# [What is asked]
Determine which lines of the records include the word "were", and copy them.
· · · · ·
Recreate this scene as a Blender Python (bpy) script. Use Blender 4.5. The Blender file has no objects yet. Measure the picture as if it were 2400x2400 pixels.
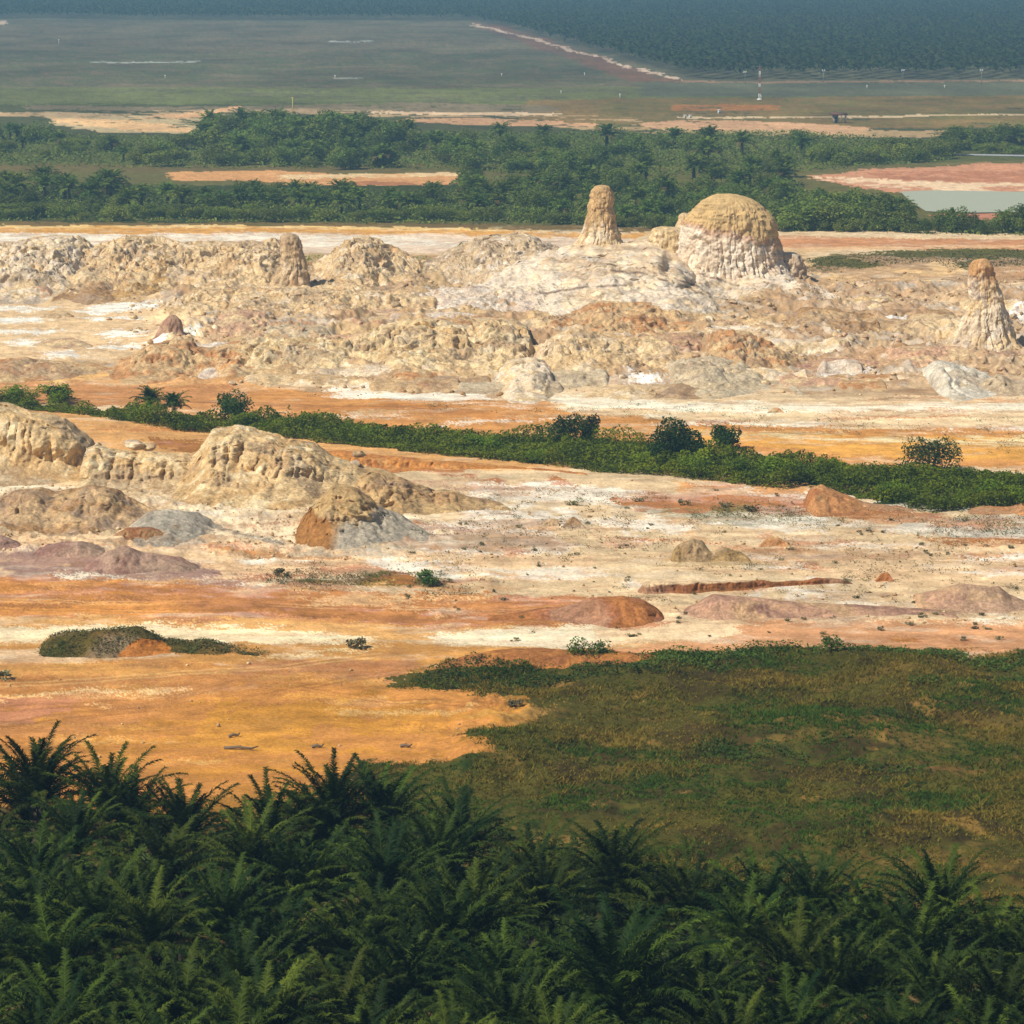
import bpy, math, random
import numpy as np

# ------------------------------------------------------------------ camera, sky, sun
S = bpy.context.scene
COL = S.collection
FP, CH = 8000.0, 60.0                    # focal length in photo pixels (photo 2400 wide), camera height in metres
PITCH = math.atan(1350.0 / FP)
cam = bpy.data.cameras.new('camera')
cam_o = bpy.data.objects.new('camera', cam)
COL.objects.link(cam_o)
cam.sensor_width = 36.0
cam.lens = 36.0 * FP / 2400.0
cam.clip_start, cam.clip_end = 1.0, 60000.0
cam_o.location = (0, 0, CH)
cam_o.rotation_euler = (math.pi / 2 - PITCH, 0, 0)
S.camera = cam_o

SUN_ELEV, SUN_AZ = math.radians(48), math.radians(-124)     # azimuth from +Y (view direction), negative = left
w = bpy.data.worlds.new('World')
S.world = w
w.use_nodes = True
nt = w.node_tree
bg = nt.nodes['Background']
sky = nt.nodes.new('ShaderNodeTexSky')
sky.sky_type = 'NISHITA'
sky.sun_disc = False
sky.sun_elevation = SUN_ELEV
sky.sun_rotation = SUN_AZ
nt.links.new(sky.outputs[0], bg.inputs[0])
bg.inputs[1].default_value = 0.065
sun = bpy.data.lights.new('sun', 'SUN')
sun.energy = 5.0
sun.angle = math.radians(0.53)
sun.color = (1.0, 0.93, 0.80)
sun_o = bpy.data.objects.new('sun', sun)
COL.objects.link(sun_o)
sd = np.array([math.sin(SUN_AZ) * math.cos(SUN_ELEV), math.cos(SUN_AZ) * math.cos(SUN_ELEV), math.sin(SUN_ELEV)])
from mathutils import Vector
sun_o.rotation_euler = Vector(sd).to_track_quat('Z', 'Y').to_euler()
sun_o.location = (0, 0, 200)
S.view_settings.view_transform = 'Standard'
S.view_settings.look = 'None'
S.view_settings.exposure = 0.08
S.view_settings.gamma = 1.0
S.cycles.volume_bounces = 1
S.cycles.max_bounces = 6
S.cycles.diffuse_bounces = 3
S.cycles.transmission_bounces = 4
S.cycles.use_adaptive_sampling = True

HAZE_DENSITY = 0.00021
HAZE_COLOR = (0.33, 0.66, 0.98)

rnd = random.Random(11)
rng = np.random.RandomState(5)

# ------------------------------------------------------------------ geometry helpers: photo pixel <-> place
SP, CP = math.sin(PITCH), math.cos(PITCH)

def ray(px, py):
    a = (np.asarray(px, float) - 1200) / FP
    b = (1200 - np.asarray(py, float)) / FP
    return a, CP + b * SP, -SP + b * CP

def gp(px, py, z=0.0):
    dx, dy, dz = ray(px, py)
    t = (z - CH) / dz
    return dx * t, dy * t

def at_depth(px, py, Y):
    dx, dy, dz = ray(px, py)
    t = Y / dy
    return dx * t, CH + dz * t

def proj(X, Y, Z):
    dz = Z - CH
    dep = Y * CP - dz * SP
    v = Y * SP + dz * CP
    return 1200 + FP * X / dep, 1200 - FP * v / dep

def ss(a, b, x):
    t = np.clip((x - a) / (b - a), 0, 1)
    return t * t * (3 - 2 * t)

T2 = rng.rand(256, 256) * 2 - 1
T3 = rng.rand(64, 64, 64) * 2 - 1

def n2(x, y):
    x = np.asarray(x, float); y = np.asarray(y, float)
    xi = np.floor(x).astype(np.int64); yi = np.floor(y).astype(np.int64)
    fx = x - xi; fy = y - yi
    fx = fx * fx * (3 - 2 * fx); fy = fy * fy * (3 - 2 * fy)
    x0 = xi & 255; x1 = (xi + 1) & 255; y0 = yi & 255; y1 = (yi + 1) & 255
    a = T2[x0, y0] + (T2[x1, y0] - T2[x0, y0]) * fx
    b = T2[x0, y1] + (T2[x1, y1] - T2[x0, y1]) * fx
    return a + (b - a) * fy

def fbm2(x, y, o=4, g=.5):
    s = 0; a = 1; t = 0
    for i in range(o):
        s = s + a * n2(x + 17.3 * i, y - 9.1 * i)
        t += a; a *= g
        x, y = (x * .8 - y * .6) * 2.03, (x * .6 + y * .8) * 2.03
    return s / t

def rid2(x, y, o=4, g=.5):
    s = 0; a = 1; t = 0
    for i in range(o):
        n = 1 - np.abs(n2(x + 31.7 * i, y + 5.3 * i)) * 2
        s = s + a * n
        t += a; a *= g
        x, y = (x * .8 - y * .6) * 2.07, (x * .6 + y * .8) * 2.07
    return s / t

def n3(x, y, z):
    r = []
    for c in (x, y, z):
        c = np.asarray(c, float)
        i = np.floor(c).astype(np.int64); f = c - i
        r.append((i & 63, (i + 1) & 63, f * f * (3 - 2 * f)))
    (x0, x1, fx), (y0, y1, fy), (z0, z1, fz) = r
    def L(yy, zz):
        a = T3[x0, yy, zz]
        return a + (T3[x1, yy, zz] - a) * fx
    a = L(y0, z0); a = a + (L(y1, z0) - a) * fy
    b = L(y0, z1); b = b + (L(y1, z1) - b) * fy
    return a + (b - a) * fz

def fbm3(x, y, z, o=4, g=.5):
    s = 0; a = 1; t = 0
    for i in range(o):
        s = s + a * n3(x + 7.7 * i, y + 3.1 * i, z - 5.9 * i)
        t += a; a *= g
        x, y, z = (x * .8 - y * .6) * 2.03, (x * .6 + y * .8) * 2.03, z * 2.03
    return s / t

def srgb(r, g, b, k=.93):
    c = np.array([r, g, b], float) / 255
    return np.where(c <= .04045, c / 12.92, ((c + .055) / 1.055) ** 2.4) * k

# ------------------------------------------------------------------ object helpers
def tag(o, label=None, cat=None, group=None, kind=None):
    if label: o['label'] = label
    if cat: o['category'] = cat
    if group: o['group'] = group
    if kind: o['kind'] = kind
    return o

def mesh_np(name, V, quads=None, tris=None, col=None, smooth=False):
    V = np.asarray(V, np.float32)
    loops = []; tot = []
    if quads is not None and len(quads):
        q = np.asarray(quads, np.int32); loops.append(q.ravel()); tot.append(np.full(len(q), 4, np.int32))
    if tris is not None and len(tris):
        t = np.asarray(tris, np.int32); loops.append(t.ravel()); tot.append(np.full(len(t), 3, np.int32))
    loops = np.concatenate(loops); tot = np.concatenate(tot)
    me = bpy.data.meshes.new(name)
    me.vertices.add(len(V)); me.vertices.foreach_set('co', V.ravel())
    me.loops.add(len(loops)); me.loops.foreach_set('vertex_index', loops)
    me.polygons.add(len(tot))
    st = np.zeros(len(tot), np.int32); st[1:] = np.cumsum(tot)[:-1]
    me.polygons.foreach_set('loop_start', st)
    try:
        me.polygons.foreach_set('loop_total', tot)
    except Exception:
        pass
    if smooth:
        me.polygons.foreach_set('use_smooth', np.ones(len(tot), bool))
    if col is not None:
        ca = me.color_attributes.new('tint', 'FLOAT_COLOR', 'POINT')
        c4 = np.ones((len(V), 4), np.float32); c4[:, :3] = col
        ca.data.foreach_set('color', c4.ravel())
    me.update(calc_edges=True)
    me.validate()
    return me

def obj(name, me, mat=None, parent=None, loc=(0, 0, 0), rz=0.0):
    if mat is not None and not me.materials:
        me.materials.append(mat)
    o = bpy.data.objects.new(name, me)
    COL.objects.link(o)
    o.location = loc
    o.rotation_euler = (0, 0, rz)
    if parent is not None:
        o.parent = parent
    return o

def empty(name, loc, rz=0.0):
    o = bpy.data.objects.new(name, None)
    COL.objects.link(o)
    o.location = loc; o.rotation_euler = (0, 0, rz)
    o.empty_display_size = .3
    return o

class MB:
    """collects simple shapes into one mesh"""
    def __init__(s): s.V = []; s.Q = []; s.T = []; s.n = 0
    def add(s, v, q=(), t=()):
        s.V += list(v)
        s.Q += [[i + s.n for i in f] for f in q]; s.T += [[i + s.n for i in f] for f in t]
        s.n = len(s.V)
    def box(s, x0, x1, y0, y1, z0, z1):
        v = [(x, y, z) for z in (z0, z1) for y in (y0, y1) for x in (x0, x1)]
        s.add(v, [(0, 2, 3, 1), (4, 5, 7, 6), (0, 1, 5, 4), (2, 6, 7, 3), (0, 4, 6, 2), (1, 3, 7, 5)])
    def tube(s, pts, rad, n=8):
        P = [np.array(p, float) for p in pts]
        v = []
        for i, p in enumerate(P):
            d = P[min(i + 1, len(P) - 1)] - P[max(i - 1, 0)]
            d = d / (np.linalg.norm(d) + 1e-9)
            a = np.cross(d, (0.0, 0, 1) if abs(d[2]) < .9 else (1.0, 0, 0)); a /= np.linalg.norm(a)
            b = np.cross(d, a)
            r = rad[i] if hasattr(rad, '__len__') else rad
            for k in range(n):
                an = 2 * math.pi * k / n
                v.append(tuple(p + r * (a * math.cos(an) + b * math.sin(an))))
        q = []
        for i in range(len(P) - 1):
            for k in range(n):
                q.append((i * n + k, i * n + (k + 1) % n, (i + 1) * n + (k + 1) % n, (i + 1) * n + k))
        c0 = len(v); v.append(tuple(P[0])); v.append(tuple(P[-1]))
        t = []
        for k in range(n):
            t.append((c0, (k + 1) % n, k)); t.append((c0 + 1, (len(P) - 1) * n + k, (len(P) - 1) * n + (k + 1) % n))
        s.add(v, q, t)
    def build(s, name, mat, parent=None, loc=(0, 0, 0), rz=0):
        return obj(name, mesh_np(name, s.V, s.Q, s.T), mat, parent, loc, rz)

# ------------------------------------------------------------------ materials
def N(nt, kind, **kw):
    n = nt.nodes.new(kind)
    for k, v in kw.items():
        setattr(n, k, v)
    return n

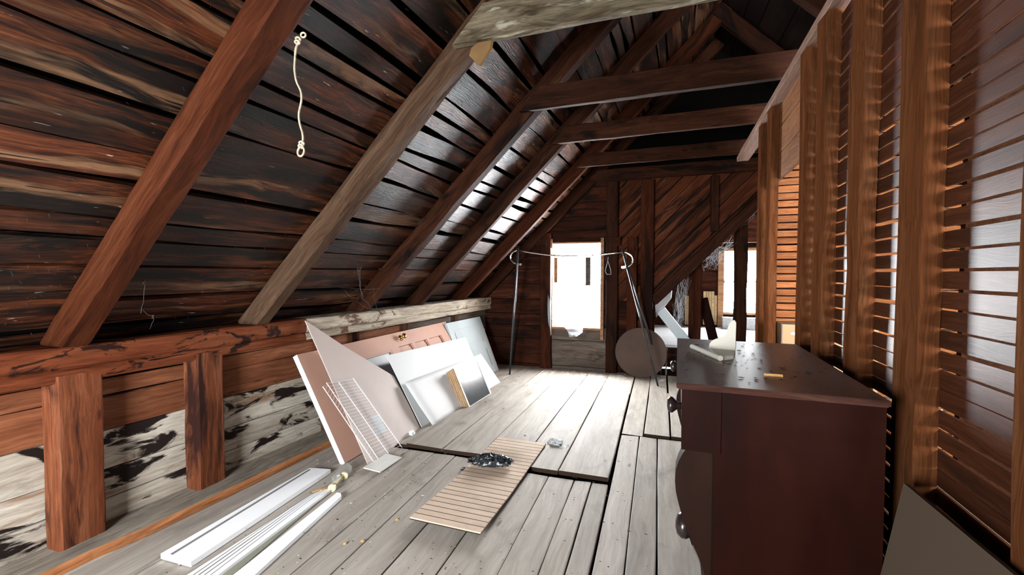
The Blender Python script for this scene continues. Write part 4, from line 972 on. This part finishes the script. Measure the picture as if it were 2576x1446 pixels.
· · · · ·
# [Finished answer]
Recreate this scene as a Blender Python (bpy) script. Use Blender 4.5. The Blender file has no objects yet. Measure the picture as if it were 2400x2400 pixels.
The Blender Python script for this scene continues. Write part 4, from line 972 on. This part finishes the script. Measure the picture as if it were 2576x1446 pixels.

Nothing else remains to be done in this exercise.